■ **What the task asks**
Transcribe the listing below word for word.

## Start Raw data

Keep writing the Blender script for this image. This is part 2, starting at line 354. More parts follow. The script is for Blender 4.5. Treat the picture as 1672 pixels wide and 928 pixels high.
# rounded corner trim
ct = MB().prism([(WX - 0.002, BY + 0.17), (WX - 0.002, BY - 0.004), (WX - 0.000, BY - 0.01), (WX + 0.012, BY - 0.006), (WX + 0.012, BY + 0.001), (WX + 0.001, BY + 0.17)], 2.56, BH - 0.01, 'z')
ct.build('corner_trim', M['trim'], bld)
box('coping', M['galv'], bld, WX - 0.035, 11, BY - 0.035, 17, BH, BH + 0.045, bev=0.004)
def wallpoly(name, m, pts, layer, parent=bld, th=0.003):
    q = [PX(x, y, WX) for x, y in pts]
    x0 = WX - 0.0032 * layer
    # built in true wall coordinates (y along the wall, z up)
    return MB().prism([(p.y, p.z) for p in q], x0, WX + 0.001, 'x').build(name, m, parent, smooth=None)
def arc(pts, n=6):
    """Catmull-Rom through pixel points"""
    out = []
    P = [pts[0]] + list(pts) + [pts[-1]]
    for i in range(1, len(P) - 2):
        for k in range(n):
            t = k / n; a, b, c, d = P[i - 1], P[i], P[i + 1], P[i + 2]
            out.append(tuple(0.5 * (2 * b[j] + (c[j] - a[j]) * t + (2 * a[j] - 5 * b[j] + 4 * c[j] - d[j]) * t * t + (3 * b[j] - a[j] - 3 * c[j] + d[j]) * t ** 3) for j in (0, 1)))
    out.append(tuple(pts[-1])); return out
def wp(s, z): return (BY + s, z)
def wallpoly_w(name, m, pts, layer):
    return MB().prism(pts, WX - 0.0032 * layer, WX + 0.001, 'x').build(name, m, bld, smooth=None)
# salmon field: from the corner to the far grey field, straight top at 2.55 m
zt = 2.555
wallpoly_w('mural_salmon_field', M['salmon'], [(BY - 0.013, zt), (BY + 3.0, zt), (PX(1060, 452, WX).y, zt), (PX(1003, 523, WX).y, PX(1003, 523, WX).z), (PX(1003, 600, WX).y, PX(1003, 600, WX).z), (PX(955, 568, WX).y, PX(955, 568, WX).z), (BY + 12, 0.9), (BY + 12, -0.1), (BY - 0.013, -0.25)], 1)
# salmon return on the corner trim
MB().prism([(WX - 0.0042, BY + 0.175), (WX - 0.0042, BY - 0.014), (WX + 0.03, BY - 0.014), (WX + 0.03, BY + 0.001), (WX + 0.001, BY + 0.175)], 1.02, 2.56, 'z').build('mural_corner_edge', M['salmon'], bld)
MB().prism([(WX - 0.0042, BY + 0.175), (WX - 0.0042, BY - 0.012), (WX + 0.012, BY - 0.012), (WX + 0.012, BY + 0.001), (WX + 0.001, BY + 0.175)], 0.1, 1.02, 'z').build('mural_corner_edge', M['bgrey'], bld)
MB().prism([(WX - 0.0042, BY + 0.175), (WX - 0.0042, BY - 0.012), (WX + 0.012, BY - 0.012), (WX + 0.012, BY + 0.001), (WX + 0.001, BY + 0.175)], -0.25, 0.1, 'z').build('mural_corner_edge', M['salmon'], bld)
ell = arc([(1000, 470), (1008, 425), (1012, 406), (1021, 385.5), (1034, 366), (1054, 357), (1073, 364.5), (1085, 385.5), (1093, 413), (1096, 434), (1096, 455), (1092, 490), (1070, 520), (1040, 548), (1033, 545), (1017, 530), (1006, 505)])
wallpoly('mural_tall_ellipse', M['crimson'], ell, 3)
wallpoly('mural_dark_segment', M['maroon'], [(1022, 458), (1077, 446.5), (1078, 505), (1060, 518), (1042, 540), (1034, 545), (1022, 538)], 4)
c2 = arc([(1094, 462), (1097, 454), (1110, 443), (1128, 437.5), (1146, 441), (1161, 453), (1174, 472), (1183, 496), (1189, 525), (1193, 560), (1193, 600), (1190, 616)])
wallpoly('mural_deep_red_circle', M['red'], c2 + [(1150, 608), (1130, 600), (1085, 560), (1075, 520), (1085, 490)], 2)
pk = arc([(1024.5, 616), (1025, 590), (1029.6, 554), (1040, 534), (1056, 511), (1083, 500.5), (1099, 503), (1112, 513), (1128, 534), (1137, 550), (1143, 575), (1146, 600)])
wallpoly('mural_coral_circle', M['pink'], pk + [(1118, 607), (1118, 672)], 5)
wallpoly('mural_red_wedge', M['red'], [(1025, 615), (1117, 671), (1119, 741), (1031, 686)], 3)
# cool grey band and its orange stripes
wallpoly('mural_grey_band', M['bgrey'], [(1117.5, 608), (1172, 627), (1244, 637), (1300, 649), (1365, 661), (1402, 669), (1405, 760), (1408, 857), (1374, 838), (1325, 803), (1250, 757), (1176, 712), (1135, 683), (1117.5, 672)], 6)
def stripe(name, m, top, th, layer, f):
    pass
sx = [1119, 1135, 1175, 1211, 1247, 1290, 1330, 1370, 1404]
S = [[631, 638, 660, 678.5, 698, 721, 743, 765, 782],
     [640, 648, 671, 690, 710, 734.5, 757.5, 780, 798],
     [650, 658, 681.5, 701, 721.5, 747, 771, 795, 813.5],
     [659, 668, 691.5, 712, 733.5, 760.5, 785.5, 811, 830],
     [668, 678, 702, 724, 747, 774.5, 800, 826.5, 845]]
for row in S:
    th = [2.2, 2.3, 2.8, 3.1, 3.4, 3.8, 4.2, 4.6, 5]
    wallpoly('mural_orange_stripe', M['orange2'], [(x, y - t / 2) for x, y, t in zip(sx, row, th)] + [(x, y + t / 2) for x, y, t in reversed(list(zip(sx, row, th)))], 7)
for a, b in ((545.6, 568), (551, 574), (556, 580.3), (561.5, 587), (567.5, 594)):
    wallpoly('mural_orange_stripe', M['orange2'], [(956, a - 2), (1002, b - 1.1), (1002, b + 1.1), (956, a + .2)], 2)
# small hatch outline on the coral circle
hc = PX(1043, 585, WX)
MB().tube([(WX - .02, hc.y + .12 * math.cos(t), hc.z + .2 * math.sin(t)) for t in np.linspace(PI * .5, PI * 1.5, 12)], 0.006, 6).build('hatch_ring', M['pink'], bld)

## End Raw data

■ **Completed exercise**
Keep writing the Blender script for this image. This is part 2, starting at line 354. More parts follow. The script is for Blender 4.5. Treat the picture as 1672 pixels wide and 928 pixels high.
# rounded corner trim
ct = MB().prism([(WX - 0.002, BY + 0.17), (WX - 0.002, BY - 0.004), (WX - 0.000, BY - 0.01), (WX + 0.012, BY - 0.006), (WX + 0.012, BY + 0.001), (WX + 0.001, BY + 0.17)], 2.56, BH - 0.01, 'z')
ct.build('corner_trim', M['trim'], bld)
box('coping', M['galv'], bld, WX - 0.035, 11, BY - 0.035, 17, BH, BH + 0.045, bev=0.004)
def wallpoly(name, m, pts, layer, parent=bld, th=0.003):
    q = [PX(x, y, WX) for x, y in pts]
    x0 = WX - 0.0032 * layer
    # built in true wall coordinates (y along the wall, z up)
    return MB().prism([(p.y, p.z) for p in q], x0, WX + 0.001, 'x').build(name, m, parent, smooth=None)
def arc(pts, n=6):
    """Catmull-Rom through pixel points"""
    out = []
    P = [pts[0]] + list(pts) + [pts[-1]]
    for i in range(1, len(P) - 2):
        for k in range(n):
            t = k / n; a, b, c, d = P[i - 1], P[i], P[i + 1], P[i + 2]
            out.append(tuple(0.5 * (2 * b[j] + (c[j] - a[j]) * t + (2 * a[j] - 5 * b[j] + 4 * c[j] - d[j]) * t * t + (3 * b[j] - a[j] - 3 * c[j] + d[j]) * t ** 3) for j in (0, 1)))
    out.append(tuple(pts[-1])); return out
def wp(s, z): return (BY + s, z)
def wallpoly_w(name, m, pts, layer):
    return MB().prism(pts, WX - 0.0032 * layer, WX + 0.001, 'x').build(name, m, bld, smooth=None)
# salmon field: from the corner to the far grey field, straight top at 2.55 m
zt = 2.555
wallpoly_w('mural_salmon_field', M['salmon'], [(BY - 0.013, zt), (BY + 3.0, zt), (PX(1060, 452, WX).y, zt), (PX(1003, 523, WX).y, PX(1003, 523, WX).z), (PX(1003, 600, WX).y, PX(1003, 600, WX).z), (PX(955, 568, WX).y, PX(955, 568, WX).z), (BY + 12, 0.9), (BY + 12, -0.1), (BY - 0.013, -0.25)], 1)
# salmon return on the corner trim
MB().prism([(WX - 0.0042, BY + 0.175), (WX - 0.0042, BY - 0.014), (WX + 0.03, BY - 0.014), (WX + 0.03, BY + 0.001), (WX + 0.001, BY + 0.175)], 1.02, 2.56, 'z').build('mural_corner_edge', M['salmon'], bld)
MB().prism([(WX - 0.0042, BY + 0.175), (WX - 0.0042, BY - 0.012), (WX + 0.012, BY - 0.012), (WX + 0.012, BY + 0.001), (WX + 0.001, BY + 0.175)], 0.1, 1.02, 'z').build('mural_corner_edge', M['bgrey'], bld)
MB().prism([(WX - 0.0042, BY + 0.175), (WX - 0.0042, BY - 0.012), (WX + 0.012, BY - 0.012), (WX + 0.012, BY + 0.001), (WX + 0.001, BY + 0.175)], -0.25, 0.1, 'z').build('mural_corner_edge', M['salmon'], bld)
ell = arc([(1000, 470), (1008, 425), (1012, 406), (1021, 385.5), (1034, 366), (1054, 357), (1073, 364.5), (1085, 385.5), (1093, 413), (1096, 434), (1096, 455), (1092, 490), (1070, 520), (1040, 548), (1033, 545), (1017, 530), (1006, 505)])
wallpoly('mural_tall_ellipse', M['crimson'], ell, 3)
wallpoly('mural_dark_segment', M['maroon'], [(1022, 458), (1077, 446.5), (1078, 505), (1060, 518), (1042, 540), (1034, 545), (1022, 538)], 4)
c2 = arc([(1094, 462), (1097, 454), (1110, 443), (1128, 437.5), (1146, 441), (1161, 453), (1174, 472), (1183, 496), (1189, 525), (1193, 560), (1193, 600), (1190, 616)])
wallpoly('mural_deep_red_circle', M['red'], c2 + [(1150, 608), (1130, 600), (1085, 560), (1075, 520), (1085, 490)], 2)
pk = arc([(1024.5, 616), (1025, 590), (1029.6, 554), (1040, 534), (1056, 511), (1083, 500.5), (1099, 503), (1112, 513), (1128, 534), (1137, 550), (1143, 575), (1146, 600)])
wallpoly('mural_coral_circle', M['pink'], pk + [(1118, 607), (1118, 672)], 5)
wallpoly('mural_red_wedge', M['red'], [(1025, 615), (1117, 671), (1119, 741), (1031, 686)], 3)
# cool grey band and its orange stripes
wallpoly('mural_grey_band', M['bgrey'], [(1117.5, 608), (1172, 627), (1244, 637), (1300, 649), (1365, 661), (1402, 669), (1405, 760), (1408, 857), (1374, 838), (1325, 803), (1250, 757), (1176, 712), (1135, 683), (1117.5, 672)], 6)
def stripe(name, m, top, th, layer, f):
    pass
sx = [1119, 1135, 1175, 1211, 1247, 1290, 1330, 1370, 1404]
S = [[631, 638, 660, 678.5, 698, 721, 743, 765, 782],
     [640, 648, 671, 690, 710, 734.5, 757.5, 780, 798],
     [650, 658, 681.5, 701, 721.5, 747, 771, 795, 813.5],
     [659, 668, 691.5, 712, 733.5, 760.5, 785.5, 811, 830],
     [668, 678, 702, 724, 747, 774.5, 800, 826.5, 845]]
for row in S:
    th = [2.2, 2.3, 2.8, 3.1, 3.4, 3.8, 4.2, 4.6, 5]
    wallpoly('mural_orange_stripe', M['orange2'], [(x, y - t / 2) for x, y, t in zip(sx, row, th)] + [(x, y + t / 2) for x, y, t in reversed(list(zip(sx, row, th)))], 7)
for a, b in ((545.6, 568), (551, 574), (556, 580.3), (561.5, 587), (567.5, 594)):
    wallpoly('mural_orange_stripe', M['orange2'], [(956, a - 2), (1002, b - 1.1), (1002, b + 1.1), (956, a + .2)], 2)
# small hatch outline on the coral circle
hc = PX(1043, 585, WX)
MB().tube([(WX - .02, hc.y + .12 * math.cos(t), hc.z + .2 * math.sin(t)) for t in np.linspace(PI * .5, PI * 1.5, 12)], 0.006, 6).build('hatch_ring', M['pink'], bld)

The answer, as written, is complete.